Wednesday, September 25, 2013

I'm Shocked--Shocked, I Tell You!

Why would students want to do this?  Are they not satisfied with the new educational vistas laid before them with the advent of the iPad?
It took exactly one week for nearly 300 students at Roosevelt High School to hack through security so they could surf the Web on their new school-issued iPads, raising new concerns about a plan to distribute the devices to all students in the district.

Similar problems emerged at two other high schools as well, although the hacking was not as widespread.
Officials at the Los Angeles Unified School District have immediately halted home use of the Apple tablets until further notice.

The incident, which came to light Tuesday, prompted questions about overall preparations for the $1-billion tablet initiative.
LA Unified wants to spend one billion dollars--that's $30 for every single person in California--on a program this easily bypassed?  Anyone else willing to predict some possible outcomes of this program?

Assuming they thought at all, what did they think was going to happen upon issuing iPads to students?



pseudotsuga said...

Wow--did they get all those iPads for free? Or was that money just lying around?
And why iPads (other than the fact that they're iCool) when other tablets are cheaper?

Mr. W said...

Teachers at our school feel that LA Unified, all by itself, makes all teachers look stupid.

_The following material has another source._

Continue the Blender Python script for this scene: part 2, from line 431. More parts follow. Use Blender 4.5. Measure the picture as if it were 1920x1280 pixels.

Seriously, who is their tech people there? All they had to do was delete some profiles and say they weren't students...really?

PeggyU said...

How do they deal with the issue of broken, lost, or stolen iPads?

Ellen K said...

Our district issues Ipads to first, fourth, ninth and tenth graders last week. I have already had to stop kids from playing games, watching movies and getting on social networking sites during class. It's only a matter of time before worse things appear. I understand why administrations make this choice-it's cheaper than buying and warehousing and cataloging textbooks. But they do this on the assumption that these "digital natives" understand the implications of accessing and revealing information to any and all. What is especially disturbing is elementary students being given internet enabled tablets that offer little in the way of security for these young students.The silly thing is that they only issued these tablets to some of the students. So those of us who teach classes with multiple grade levels involved can't use the tablets for assignments. What is more, the tablets do not work well with existing programs since the tablets are Apple based and the rest of our software is PC based. I heard one elementary teacher talking about how they had removed ALL desks from her classes and replaced them with rugs, cushions and couches. I'm sure my teens can't wait to slouch on a couch and play Madden Football while pretending to do work. And fact it, it's 30 or more students vs one teacher/facilitator. Who do you think will win that battle?